In response to the rising competition, Wendy’s erected a massive DOOH billboard in Times Square. In an attempt to advertise their breakfast offerings, Wendy’s cleverly made jabs at their rivals (AKA McDonald’s and Burger King) with comments such as, “The best thing about McDonald’s breakfast is that if you don’t eat the biscuit immediately you can wait two hours and use it to break a window”, and, “Wendy’s is making breakfast now, meanwhile Burger King is still trying to figure out this whole ‘lunch’ thing everyone’s talking about”, showcasing the friendly competition between the three fast-food chains while also drilling in on their brand’s presence. 

But of course, how could we forget Chick-Fil-a and their iconic “Eat Mor Chikin” OOH campaign introduced in 1995 that catapulted them to their worldwide success. So successful that is, that they’ve stuck to it for 26 years! The ad depicts two rebel cows that seemingly hand-painted—or hoof-painted, for that matter, an “Eat Mor Chikin” sign. Plastered on billboards, water towers, and any outdoor surface that fits the bill, Chick-fil-a doesn’t consider any square foot off-limits for this self-preservation message.

Hyperlocal is The Ticket to Success for Fast Food

One feature of OOH advertising that serves the fast-food industry particularly well is the fact that they cater to local customers. In the case of a person deciding on where to grab a quick bite, location is the number one deciding factor. Most people don’t decide where they are going to eat until right before they do, and this is especially true in the case of fast-food. Therefore, planting a big billboard, steps away from your front door is like basically grabbing the hand of a hungry patron and saying, ‘Come with me’. This is why billboards and other OOH formats are great for reaching people when they are out and about deciding on where to eat.

Geofencing Through Location Data

Geofencing is another indispensable feature OOH offers fast-food chains. OOH has the capability to work in unison with locational data to provide highly targeted, location-based data tracking to show only the most relevant potential customers your ad through their mobile device. Many billboards are now equipped with geofences that allow mobile retargeting.

What is geofencing you might ask? QSR Magazine defines it as, “invisible geographic fences placed around a billboard or other OOH format. Once they pass through the geofence, consumers will see ads on their device based on what geofence they were in.”

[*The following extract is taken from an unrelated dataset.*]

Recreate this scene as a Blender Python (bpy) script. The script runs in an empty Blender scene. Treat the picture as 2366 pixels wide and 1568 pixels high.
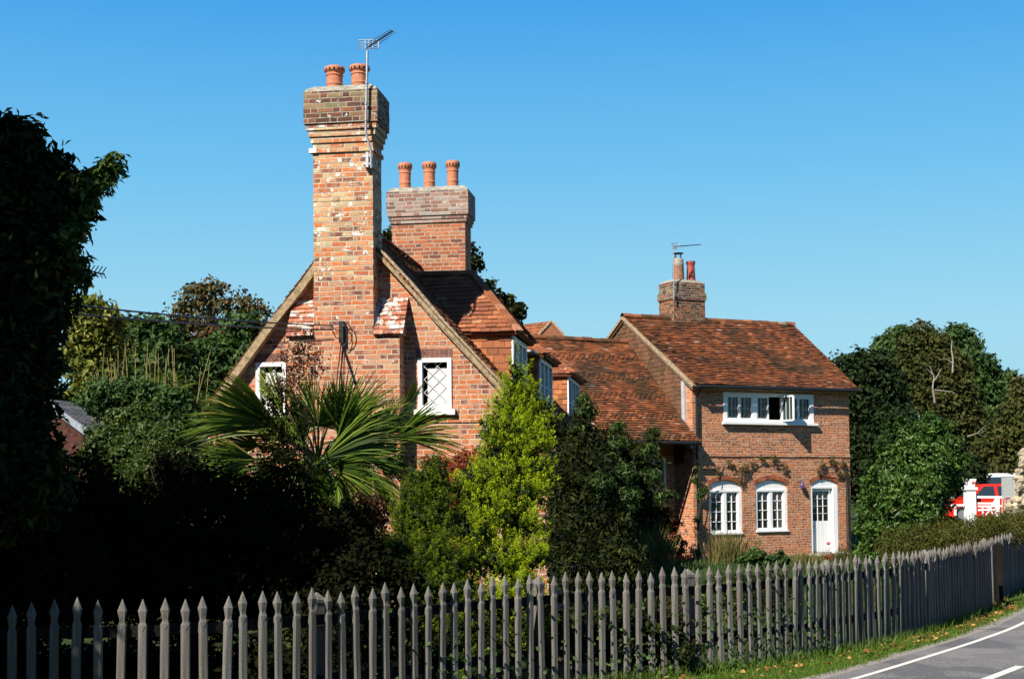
import bpy, math, random
import numpy as np
from mathutils import Vector, Matrix
from mathutils.geometry import tessellate_polygon
R = math.radians
random.seed(7); rng = np.random.default_rng(7)
S = bpy.context.scene
COL = S.collection
# ------------------------------------------------------------------ camera
CZ = 1.8; F = 50/36*2366
cam = bpy.data.objects.new('camera', bpy.data.cameras.new('camera')); COL.objects.link(cam)
cam.data.lens = 50; cam.data.sensor_width = 36; cam.data.shift_y = 0.09025
cam.data.clip_end = 3000; cam.data.clip_start = .05
cam.location = (0, 0, CZ)
CR = Matrix.Rotation(R(92.5), 3, 'X') @ Matrix.Rotation(R(-0.5), 3, 'Z')
cam.rotation_euler = CR.to_euler()
S.camera = cam
S.render.resolution_x = 1024; S.render.resolution_y = 678
# ------------------------------------------------------------------ sky, sun, exposure
SUN_EL = 40; SUN_AZ = 36            # the sun stands behind the camera, 37 degrees to its left
w = bpy.data.worlds.new('World'); S.world = w; w.use_nodes = True
nt = w.node_tree; bg = nt.nodes['Background']
sky = nt.nodes.new('ShaderNodeTexSky'); sky.sky_type = 'NISHITA'; sky.sun_disc = False
sky.sun_elevation = R(SUN_EL)
sv = Vector((-math.sin(R(SUN_AZ))*math.cos(R(SUN_EL)), -math.cos(R(SUN_AZ))*math.cos(R(SUN_EL)), math.sin(R(SUN_EL))))
sky.sun_rotation = math.atan2(sv.x, sv.y)
sky.air_density = 1.0; sky.dust_density = .3; sky.ozone_density = 2.0; sky.altitude = 50
hs = nt.nodes.new('ShaderNodeHueSaturation'); hs.inputs['Saturation'].default_value = 1.12; hs.inputs['Hue'].default_value = .485
nt.links.new(sky.outputs[0], hs.inputs['Color']); nt.links.new(hs.outputs[0], bg.inputs[0])
bg.inputs[1].default_value = .07
# clear autumn sky: pale near the horizon, deep blue above (by direction, mixed with the sky model)
tcw = nt.nodes.new('ShaderNodeTexCoord'); sxyz = nt.nodes.new('ShaderNodeSeparateXYZ'); nt.links.new(tcw.outputs['Generated'], sxyz.inputs[0])
rp = nt.nodes.new('ShaderNodeValToRGB'); nt.links.new(sxyz.outputs[2], rp.inputs[0]); el = rp.color_ramp.elements
for p_, c_ in ((0, (.42, .72, .84)), (.11, (.36, .70, .87)), (.22, (.17, .545, .88)), (.335, (.060, .365, .83)), (.55, (.03, .14, .45)), (1, (.015, .06, .2))):
    e_ = el.new(p_) if p_ not in (0, 1) else el[0 if p_ == 0 else -1]; e_.color = (*c_, 1)
gm = nt.nodes.new('ShaderNodeVectorMath'); gm.operation = 'SCALE'; gm.inputs['Scale'].default_value = 1/1.803/.07; nt.links.new(rp.outputs[0], gm.inputs[0])
mxw = nt.nodes.new('ShaderNodeMixRGB'); mxw.inputs[0].default_value = .97; nt.links.new(hs.outputs[0], mxw.inputs[1]); nt.links.new(gm.outputs[0], mxw.inputs[2]); nt.links.new(mxw.outputs[0], bg.inputs[0])
sl = bpy.data.lights.new('sun', 'SUN'); sl.energy = 5; sl.angle = R(.5); sl.color = (1, .93, .82)
so = bpy.data.objects.new('sun', sl); COL.objects.link(so); so.rotation_euler = sv.to_track_quat('Z', 'Y').to_euler()
S.view_settings.view_transform = 'Standard'; S.view_settings.look = 'None'; S.view_settings.gamma = 1
S.view_settings.exposure = .85
S.render.engine = 'CYCLES'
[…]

This tracking technology has some pretty great advantages—for one, targeting accuracy can be measured as high as 97% in many cases. For context, in comparison to social media advertising—the marketing method gaining quite the fan base in recent years, tracking users has become more difficult as privacy settings are constantly changing. We can look at the recent experiment ran by Google Ad Manager in January 2021, where they disabled cookies on a small portion of users to see the impact on ROI for advertisers. The results of the experiment were shocking—“ad revenues fell by a whopping 52 percent for the top 500 global publishers, with a median decline of 64.5 percent per publisher”. In the recent months since the report, more privacy settings have been tightened causing a domino effect on decreased ROI and user tracking.

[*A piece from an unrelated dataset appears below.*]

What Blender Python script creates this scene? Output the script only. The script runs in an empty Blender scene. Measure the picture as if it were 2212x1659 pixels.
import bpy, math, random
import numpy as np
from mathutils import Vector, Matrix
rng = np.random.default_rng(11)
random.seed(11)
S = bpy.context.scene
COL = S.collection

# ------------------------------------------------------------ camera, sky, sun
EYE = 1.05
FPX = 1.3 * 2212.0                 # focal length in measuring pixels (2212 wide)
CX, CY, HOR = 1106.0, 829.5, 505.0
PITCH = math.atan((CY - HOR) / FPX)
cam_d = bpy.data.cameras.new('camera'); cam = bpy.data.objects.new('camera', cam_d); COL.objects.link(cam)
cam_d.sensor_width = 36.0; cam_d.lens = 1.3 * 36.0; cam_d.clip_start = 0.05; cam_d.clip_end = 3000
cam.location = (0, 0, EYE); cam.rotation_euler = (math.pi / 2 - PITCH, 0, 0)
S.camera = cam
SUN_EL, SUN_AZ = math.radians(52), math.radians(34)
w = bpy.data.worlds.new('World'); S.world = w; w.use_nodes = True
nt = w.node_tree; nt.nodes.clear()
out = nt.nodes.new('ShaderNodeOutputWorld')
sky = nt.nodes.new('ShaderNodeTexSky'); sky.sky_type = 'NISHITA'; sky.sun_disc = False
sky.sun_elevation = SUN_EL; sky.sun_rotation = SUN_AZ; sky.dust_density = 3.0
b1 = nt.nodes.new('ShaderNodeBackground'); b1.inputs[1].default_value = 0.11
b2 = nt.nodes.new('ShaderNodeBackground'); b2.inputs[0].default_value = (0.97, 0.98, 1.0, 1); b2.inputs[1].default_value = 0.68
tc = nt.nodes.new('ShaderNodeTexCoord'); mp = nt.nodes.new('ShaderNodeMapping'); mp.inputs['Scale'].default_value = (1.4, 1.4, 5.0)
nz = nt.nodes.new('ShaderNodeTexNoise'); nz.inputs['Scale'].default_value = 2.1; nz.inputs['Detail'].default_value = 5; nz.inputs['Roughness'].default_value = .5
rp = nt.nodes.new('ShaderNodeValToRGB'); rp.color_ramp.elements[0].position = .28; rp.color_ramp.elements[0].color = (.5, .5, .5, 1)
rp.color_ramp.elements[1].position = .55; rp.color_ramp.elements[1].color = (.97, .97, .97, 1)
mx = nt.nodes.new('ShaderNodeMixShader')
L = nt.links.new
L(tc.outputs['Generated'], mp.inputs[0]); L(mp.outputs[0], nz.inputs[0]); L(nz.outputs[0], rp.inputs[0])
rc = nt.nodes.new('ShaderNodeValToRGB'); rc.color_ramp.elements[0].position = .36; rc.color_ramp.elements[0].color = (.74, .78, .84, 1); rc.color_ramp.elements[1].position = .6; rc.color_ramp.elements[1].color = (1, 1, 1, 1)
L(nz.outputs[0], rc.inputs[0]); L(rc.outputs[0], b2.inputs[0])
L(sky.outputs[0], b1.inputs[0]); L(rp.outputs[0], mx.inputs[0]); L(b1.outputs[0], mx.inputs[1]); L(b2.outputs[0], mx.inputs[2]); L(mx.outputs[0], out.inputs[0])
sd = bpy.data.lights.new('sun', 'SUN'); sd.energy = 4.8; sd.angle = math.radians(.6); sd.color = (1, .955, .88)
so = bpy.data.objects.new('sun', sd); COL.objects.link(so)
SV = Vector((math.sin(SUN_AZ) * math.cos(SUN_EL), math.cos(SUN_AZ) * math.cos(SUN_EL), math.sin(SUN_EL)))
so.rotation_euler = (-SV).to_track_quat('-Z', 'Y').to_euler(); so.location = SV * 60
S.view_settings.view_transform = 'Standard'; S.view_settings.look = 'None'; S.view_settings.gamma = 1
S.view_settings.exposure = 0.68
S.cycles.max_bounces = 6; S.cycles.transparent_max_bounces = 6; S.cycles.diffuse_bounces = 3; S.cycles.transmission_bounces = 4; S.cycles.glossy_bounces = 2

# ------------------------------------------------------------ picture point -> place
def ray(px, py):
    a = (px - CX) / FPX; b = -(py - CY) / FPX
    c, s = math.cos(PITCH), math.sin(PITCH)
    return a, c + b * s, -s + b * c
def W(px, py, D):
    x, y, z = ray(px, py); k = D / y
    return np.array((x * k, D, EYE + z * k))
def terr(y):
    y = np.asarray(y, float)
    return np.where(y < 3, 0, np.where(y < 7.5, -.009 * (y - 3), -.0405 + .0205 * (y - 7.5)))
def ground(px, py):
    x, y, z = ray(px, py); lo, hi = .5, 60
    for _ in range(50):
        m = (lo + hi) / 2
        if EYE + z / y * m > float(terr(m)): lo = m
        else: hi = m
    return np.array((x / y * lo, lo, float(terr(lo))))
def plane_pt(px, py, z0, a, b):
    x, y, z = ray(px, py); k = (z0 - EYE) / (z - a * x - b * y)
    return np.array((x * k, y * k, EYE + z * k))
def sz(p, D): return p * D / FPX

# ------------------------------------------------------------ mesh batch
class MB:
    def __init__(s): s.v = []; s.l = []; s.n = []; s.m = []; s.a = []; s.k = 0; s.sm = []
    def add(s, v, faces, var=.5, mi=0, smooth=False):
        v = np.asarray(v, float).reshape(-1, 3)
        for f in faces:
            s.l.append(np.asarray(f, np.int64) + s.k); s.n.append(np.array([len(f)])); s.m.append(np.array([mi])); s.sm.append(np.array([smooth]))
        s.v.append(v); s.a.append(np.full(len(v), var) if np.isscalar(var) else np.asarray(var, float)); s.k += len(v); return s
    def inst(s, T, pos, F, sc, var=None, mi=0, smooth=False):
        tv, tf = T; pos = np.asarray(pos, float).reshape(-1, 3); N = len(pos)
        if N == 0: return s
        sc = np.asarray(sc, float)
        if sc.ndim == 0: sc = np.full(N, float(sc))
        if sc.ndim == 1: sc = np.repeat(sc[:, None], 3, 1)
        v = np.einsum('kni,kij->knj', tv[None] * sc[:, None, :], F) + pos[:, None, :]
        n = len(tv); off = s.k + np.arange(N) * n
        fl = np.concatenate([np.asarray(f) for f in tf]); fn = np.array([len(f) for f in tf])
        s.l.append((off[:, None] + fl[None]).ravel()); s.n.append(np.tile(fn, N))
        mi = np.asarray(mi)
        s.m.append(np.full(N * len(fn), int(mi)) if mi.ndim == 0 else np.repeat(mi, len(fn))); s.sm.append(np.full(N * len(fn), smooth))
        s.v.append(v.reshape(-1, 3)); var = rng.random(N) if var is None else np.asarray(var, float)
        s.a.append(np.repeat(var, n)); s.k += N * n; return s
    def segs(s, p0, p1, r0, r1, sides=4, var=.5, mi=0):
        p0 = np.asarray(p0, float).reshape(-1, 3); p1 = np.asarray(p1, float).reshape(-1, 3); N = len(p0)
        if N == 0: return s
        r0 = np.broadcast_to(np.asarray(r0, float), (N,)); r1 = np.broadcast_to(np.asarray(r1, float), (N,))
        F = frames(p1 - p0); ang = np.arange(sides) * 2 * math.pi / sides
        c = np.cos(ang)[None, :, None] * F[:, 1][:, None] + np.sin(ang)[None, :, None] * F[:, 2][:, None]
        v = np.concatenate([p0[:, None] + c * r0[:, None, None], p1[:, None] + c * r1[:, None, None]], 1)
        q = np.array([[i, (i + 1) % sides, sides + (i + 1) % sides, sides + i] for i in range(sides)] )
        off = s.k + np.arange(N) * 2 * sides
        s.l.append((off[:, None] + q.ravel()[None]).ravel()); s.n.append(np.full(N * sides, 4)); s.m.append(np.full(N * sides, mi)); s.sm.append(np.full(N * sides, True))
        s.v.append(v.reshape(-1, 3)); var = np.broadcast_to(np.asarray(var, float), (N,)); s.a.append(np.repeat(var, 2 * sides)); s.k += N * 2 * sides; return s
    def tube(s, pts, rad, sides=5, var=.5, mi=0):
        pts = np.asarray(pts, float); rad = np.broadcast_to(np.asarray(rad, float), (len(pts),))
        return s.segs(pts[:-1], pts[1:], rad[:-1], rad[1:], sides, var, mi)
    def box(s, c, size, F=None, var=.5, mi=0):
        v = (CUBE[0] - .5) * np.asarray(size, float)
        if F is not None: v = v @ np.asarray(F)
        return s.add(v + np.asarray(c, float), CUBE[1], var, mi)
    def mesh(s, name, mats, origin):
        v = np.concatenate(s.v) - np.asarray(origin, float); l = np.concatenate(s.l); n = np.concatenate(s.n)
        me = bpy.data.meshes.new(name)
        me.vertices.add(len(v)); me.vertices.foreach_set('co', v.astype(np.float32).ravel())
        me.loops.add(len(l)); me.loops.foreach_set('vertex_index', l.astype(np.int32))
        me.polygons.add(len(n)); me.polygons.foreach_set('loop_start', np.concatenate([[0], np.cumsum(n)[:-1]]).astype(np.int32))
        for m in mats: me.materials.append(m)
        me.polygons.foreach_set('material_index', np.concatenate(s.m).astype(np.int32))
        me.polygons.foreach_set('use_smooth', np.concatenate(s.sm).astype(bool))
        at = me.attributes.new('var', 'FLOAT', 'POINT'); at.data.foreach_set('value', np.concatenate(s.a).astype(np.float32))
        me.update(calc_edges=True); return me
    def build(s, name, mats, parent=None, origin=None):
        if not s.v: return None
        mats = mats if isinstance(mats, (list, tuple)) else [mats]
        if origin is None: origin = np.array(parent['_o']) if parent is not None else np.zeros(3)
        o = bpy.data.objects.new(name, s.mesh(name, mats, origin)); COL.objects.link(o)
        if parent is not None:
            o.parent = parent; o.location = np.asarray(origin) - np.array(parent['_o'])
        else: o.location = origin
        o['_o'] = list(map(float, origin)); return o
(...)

OOH Campaigns Drive Mobile Traffic

In many ways, geofencing lends itself to driving mobile traffic as well, which is another prime feature that is provided through OOH advertising for the fast-food industry. Think about the previous example this way; when a customer is walking to their destination, they may pass by the Chick-fil-a “Eat Mor Chikin” billboard. Soon after, they may check an app on their phone to coincidentally see that Chick-fil-a is offering them a 20% coupon or some meal deal. Well, this is actually no coincidence at all and is exactly what geofencing is. It is said that customers are 17% more likely to engage with a campaign on their mobile devices after spotting an OOH ad, making geofencing a useful tool for any business looking to capitalize on quick-serve customers through their mobile device.

An Adjustable Ad Budget

Without question, cost— no matter the size of your business, is always considered the deciding factor when mapping out your advertising plan. In the case of quick-serve restaurants, this is ever-apparent. While the chains discussed in this article have been big names, there are still so many small, local fast-food restaurants that could benefit from OOH advertising; particularly those with smaller advertising budgets. That’s why outdoor media, on top of all the mentioned advantages, serves this industry so well—because it’s far more affordable than other traditional media such as TV, radio, and print.

Of course, the prices can vary depending on how much ground you would want to cover, but in the case of a local pizza joint that is looking to gain foot traffic from their neighbourhood, a poster on a bus shelter is surprisingly affordable. Moreover, when looking at cost-per-thousand (CPM) impressions, outdoor media blows every other type of advertising out of the water, providing the best value. If you look at the graph below, you’ll see that “The cost per thousand impressions (CPM) for outdoor advertising ranges from 6 cents to $8.99. When stacked up against other forms of advertising media that start at $8.99/thousand and can get as high as $58.00/thousand,” making it easy to see why OOH is considered a high-value medium at a low overall cost.  

Final Words

All in all, OOH advertising is a fundamental tool for most businesses across all industries. Whether you’re looking to build awareness, drive conversions, or looking for a creative (and effective) way to advertise while keeping costs low, the outdoor medium is, no question, the preferred candidate. In the case of the quick-service industry, in particular, OOH provides features that lend especially well and do so at a low cost on average.

If you’re a small, local restaurant looking to boost foot traffic, or a multi-billion-dollar chain like McDonald’s looking for creative ways to make an impact, there’s a reason why all these fast-food spots are choosing traditional OOH methods. So, if the outdoor world is your canvas, how are you going to paint it?